After about the second day they stopped the train – we all got off right there in a scenic area—near a river and they said everybody get off and they tell us “We want you all to go down to the river--take your shoes off and relax.” But the army guys had their machine guns out and they were facing us! I remember Shorty saying, “Hey what are you guys going to do if we run?”

That was a little scary—I often wondered what would have happened if some crazy kid just happened to start to running? I wondered if those guns were really loaded. I’m pretty sure they were. That was really weird; that’s where all the fears came into play.

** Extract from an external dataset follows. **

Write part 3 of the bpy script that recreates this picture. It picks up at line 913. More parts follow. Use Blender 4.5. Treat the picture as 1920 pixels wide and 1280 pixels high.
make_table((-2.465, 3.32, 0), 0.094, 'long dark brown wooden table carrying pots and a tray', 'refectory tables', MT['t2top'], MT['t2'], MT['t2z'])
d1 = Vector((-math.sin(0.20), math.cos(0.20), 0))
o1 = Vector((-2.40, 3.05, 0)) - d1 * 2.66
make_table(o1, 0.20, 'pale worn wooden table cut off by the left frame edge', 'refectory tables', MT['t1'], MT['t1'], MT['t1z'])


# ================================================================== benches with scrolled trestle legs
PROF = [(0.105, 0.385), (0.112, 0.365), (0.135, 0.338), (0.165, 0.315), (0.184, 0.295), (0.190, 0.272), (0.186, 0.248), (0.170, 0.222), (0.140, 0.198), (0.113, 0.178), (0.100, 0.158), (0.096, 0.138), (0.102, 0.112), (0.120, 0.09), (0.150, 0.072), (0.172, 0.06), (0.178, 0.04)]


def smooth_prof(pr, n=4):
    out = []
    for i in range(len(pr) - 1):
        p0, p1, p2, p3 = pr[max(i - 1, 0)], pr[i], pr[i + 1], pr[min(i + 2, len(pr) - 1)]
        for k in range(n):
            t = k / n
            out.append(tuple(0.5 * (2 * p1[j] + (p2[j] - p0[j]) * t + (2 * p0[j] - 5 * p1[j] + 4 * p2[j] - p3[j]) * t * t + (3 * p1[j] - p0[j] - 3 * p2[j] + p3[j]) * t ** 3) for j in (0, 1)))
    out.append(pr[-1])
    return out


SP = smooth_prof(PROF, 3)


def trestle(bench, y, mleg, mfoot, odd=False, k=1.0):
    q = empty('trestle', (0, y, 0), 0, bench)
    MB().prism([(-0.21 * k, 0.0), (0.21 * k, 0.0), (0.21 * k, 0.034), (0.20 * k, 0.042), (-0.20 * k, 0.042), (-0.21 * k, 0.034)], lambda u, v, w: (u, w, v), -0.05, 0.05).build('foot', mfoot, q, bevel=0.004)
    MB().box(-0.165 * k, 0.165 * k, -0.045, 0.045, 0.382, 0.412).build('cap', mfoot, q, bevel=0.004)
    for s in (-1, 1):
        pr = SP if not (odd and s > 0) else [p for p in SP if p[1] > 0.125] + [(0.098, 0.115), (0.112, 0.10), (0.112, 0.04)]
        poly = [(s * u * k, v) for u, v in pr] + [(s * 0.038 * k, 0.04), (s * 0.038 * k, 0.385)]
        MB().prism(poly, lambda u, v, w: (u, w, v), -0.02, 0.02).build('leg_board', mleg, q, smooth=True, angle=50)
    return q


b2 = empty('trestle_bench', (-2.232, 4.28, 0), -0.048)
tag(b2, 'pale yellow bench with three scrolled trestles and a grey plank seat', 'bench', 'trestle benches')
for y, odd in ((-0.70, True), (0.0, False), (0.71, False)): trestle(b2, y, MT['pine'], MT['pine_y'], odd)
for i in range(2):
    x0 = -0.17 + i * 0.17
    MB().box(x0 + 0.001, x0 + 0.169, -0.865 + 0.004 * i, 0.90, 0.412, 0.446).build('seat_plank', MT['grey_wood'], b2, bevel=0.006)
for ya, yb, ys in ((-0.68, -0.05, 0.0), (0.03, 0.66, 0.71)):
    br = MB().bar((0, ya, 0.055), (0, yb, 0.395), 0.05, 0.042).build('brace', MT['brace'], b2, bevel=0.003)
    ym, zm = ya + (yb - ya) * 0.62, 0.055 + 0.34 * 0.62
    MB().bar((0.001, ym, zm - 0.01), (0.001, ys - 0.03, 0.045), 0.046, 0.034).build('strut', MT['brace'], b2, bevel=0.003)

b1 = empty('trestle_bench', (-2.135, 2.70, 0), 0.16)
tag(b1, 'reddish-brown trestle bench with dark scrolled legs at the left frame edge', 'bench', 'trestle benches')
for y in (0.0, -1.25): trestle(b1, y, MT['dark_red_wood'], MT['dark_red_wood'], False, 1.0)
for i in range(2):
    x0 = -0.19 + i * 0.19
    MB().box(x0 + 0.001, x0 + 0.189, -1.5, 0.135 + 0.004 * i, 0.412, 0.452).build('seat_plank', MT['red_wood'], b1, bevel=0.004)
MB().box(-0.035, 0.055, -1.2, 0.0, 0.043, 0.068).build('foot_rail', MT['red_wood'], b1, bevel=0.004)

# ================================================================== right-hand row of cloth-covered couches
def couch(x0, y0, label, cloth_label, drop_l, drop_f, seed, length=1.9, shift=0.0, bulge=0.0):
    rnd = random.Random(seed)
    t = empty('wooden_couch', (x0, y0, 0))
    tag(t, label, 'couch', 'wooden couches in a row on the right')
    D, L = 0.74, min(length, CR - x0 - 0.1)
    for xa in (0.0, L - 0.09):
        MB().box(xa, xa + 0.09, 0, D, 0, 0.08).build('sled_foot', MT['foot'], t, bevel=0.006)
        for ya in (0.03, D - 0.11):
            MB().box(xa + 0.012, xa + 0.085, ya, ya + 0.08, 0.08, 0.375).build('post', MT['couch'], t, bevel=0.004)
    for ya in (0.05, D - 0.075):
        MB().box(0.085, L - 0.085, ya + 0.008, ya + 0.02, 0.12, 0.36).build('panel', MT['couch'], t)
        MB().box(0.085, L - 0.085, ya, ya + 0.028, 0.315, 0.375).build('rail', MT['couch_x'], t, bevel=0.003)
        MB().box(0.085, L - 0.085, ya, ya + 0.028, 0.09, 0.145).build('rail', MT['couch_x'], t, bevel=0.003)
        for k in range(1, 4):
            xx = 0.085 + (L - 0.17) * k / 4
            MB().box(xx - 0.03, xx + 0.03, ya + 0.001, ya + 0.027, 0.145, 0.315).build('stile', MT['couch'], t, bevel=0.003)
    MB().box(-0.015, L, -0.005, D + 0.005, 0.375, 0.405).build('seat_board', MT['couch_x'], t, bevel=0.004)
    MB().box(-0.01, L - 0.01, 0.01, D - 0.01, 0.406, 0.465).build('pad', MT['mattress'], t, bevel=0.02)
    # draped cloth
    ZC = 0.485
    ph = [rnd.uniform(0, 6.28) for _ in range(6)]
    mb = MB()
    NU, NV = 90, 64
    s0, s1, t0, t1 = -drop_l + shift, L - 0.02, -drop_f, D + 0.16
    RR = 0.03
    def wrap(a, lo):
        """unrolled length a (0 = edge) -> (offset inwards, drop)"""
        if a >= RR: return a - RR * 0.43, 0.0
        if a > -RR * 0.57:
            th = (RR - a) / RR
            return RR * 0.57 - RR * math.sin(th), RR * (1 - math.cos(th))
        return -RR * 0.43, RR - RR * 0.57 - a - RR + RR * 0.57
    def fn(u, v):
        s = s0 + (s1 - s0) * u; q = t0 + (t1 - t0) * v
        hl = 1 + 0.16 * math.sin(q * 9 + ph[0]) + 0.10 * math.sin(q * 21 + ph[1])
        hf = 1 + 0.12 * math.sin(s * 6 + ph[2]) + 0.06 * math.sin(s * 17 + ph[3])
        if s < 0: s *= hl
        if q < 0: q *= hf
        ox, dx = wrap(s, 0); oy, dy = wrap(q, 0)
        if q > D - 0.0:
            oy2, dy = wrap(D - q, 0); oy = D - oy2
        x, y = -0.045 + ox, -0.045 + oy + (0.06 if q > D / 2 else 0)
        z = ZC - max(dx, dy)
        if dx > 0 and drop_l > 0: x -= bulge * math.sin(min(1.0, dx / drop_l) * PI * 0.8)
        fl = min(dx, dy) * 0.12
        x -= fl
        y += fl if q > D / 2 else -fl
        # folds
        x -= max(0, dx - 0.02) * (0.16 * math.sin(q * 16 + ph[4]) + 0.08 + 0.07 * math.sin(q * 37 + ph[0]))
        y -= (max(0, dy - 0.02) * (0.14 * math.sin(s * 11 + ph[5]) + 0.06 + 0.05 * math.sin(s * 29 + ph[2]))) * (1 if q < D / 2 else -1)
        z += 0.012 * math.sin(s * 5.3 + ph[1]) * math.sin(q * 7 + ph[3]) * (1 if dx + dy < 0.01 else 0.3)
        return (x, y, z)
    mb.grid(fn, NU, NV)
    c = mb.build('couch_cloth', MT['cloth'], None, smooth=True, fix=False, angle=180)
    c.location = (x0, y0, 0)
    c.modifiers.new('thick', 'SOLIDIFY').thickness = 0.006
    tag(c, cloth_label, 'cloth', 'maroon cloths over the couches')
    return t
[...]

So here’s the thing, these so called hillbillies were really getting on us and we used to just stick together and play cards or Monopoly, whatever we can do and they kept coming around saying ‘You Japs this and You Japs that.” And of course, we were hitting them back with ‘You Hillbilly this and You Hillbilly that!’ And they kept staring at us, looking at us like—it was incredible how they looked at us. In the beginning there was a lot of hatred, but as we kept going it got less and less! Then, in the end, they were playing cards with us and yelling at each other, ‘You did this wrong!” And we started to talk about baseball and stuff like that.

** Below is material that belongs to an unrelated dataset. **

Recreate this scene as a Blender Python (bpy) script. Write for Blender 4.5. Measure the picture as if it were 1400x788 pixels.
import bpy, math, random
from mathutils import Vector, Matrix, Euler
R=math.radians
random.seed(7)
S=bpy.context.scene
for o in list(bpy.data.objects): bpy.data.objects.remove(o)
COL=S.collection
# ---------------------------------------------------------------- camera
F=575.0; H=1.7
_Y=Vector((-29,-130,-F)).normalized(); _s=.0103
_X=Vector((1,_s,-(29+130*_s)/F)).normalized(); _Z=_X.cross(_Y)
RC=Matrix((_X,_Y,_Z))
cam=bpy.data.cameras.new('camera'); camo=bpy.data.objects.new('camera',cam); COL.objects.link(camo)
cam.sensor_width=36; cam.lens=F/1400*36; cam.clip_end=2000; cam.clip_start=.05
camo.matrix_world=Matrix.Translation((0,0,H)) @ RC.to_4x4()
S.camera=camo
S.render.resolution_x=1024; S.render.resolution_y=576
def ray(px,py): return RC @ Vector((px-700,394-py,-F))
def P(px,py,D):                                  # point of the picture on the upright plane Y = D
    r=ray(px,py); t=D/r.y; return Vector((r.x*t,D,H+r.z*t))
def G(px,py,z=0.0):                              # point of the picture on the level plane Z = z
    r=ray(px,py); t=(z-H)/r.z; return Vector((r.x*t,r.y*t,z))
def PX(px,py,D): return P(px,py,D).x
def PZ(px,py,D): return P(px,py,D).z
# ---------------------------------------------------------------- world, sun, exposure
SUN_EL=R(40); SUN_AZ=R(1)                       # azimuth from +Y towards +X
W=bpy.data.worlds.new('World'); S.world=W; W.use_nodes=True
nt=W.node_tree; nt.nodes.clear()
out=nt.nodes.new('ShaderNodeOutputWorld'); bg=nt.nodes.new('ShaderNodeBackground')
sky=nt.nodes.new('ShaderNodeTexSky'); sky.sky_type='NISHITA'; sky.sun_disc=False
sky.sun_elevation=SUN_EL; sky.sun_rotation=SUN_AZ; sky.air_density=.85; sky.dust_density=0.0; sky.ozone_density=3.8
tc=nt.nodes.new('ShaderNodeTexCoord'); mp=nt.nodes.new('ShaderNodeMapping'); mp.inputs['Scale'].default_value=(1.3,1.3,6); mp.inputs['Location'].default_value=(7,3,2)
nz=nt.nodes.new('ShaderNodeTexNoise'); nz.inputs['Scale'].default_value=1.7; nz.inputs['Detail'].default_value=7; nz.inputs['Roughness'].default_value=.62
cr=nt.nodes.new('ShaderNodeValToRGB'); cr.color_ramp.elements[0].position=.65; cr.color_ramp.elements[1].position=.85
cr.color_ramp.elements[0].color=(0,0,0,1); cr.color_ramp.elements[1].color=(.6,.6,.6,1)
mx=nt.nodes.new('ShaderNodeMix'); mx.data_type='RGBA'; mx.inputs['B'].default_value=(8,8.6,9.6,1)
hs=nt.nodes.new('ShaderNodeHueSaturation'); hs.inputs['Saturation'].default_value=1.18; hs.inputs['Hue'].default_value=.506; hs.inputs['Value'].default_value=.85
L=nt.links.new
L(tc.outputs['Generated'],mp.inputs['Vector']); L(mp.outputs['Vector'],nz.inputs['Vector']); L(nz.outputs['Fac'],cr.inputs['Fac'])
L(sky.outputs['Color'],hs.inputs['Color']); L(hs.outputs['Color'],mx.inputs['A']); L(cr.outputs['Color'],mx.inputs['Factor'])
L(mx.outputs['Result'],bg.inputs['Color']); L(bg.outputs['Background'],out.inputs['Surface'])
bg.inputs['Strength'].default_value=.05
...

By the last day, as we were getting close to Tule Lake, one of the guys came up to us and sat us down and said,“You guys are really incredible. You guys are no different than us. You talk the same as us and your parents are so nice!” I remember this vividly and tears were coming out of his eyes and he says, “Why are we doing this to you people? You’re Americans! This shouldn’t have happened!’ And it was at this early stage in the war, and I thought that’s incredible. I was glad- because up till then there was all this fear of what’s going to happen to us and that helped me—at least for myself.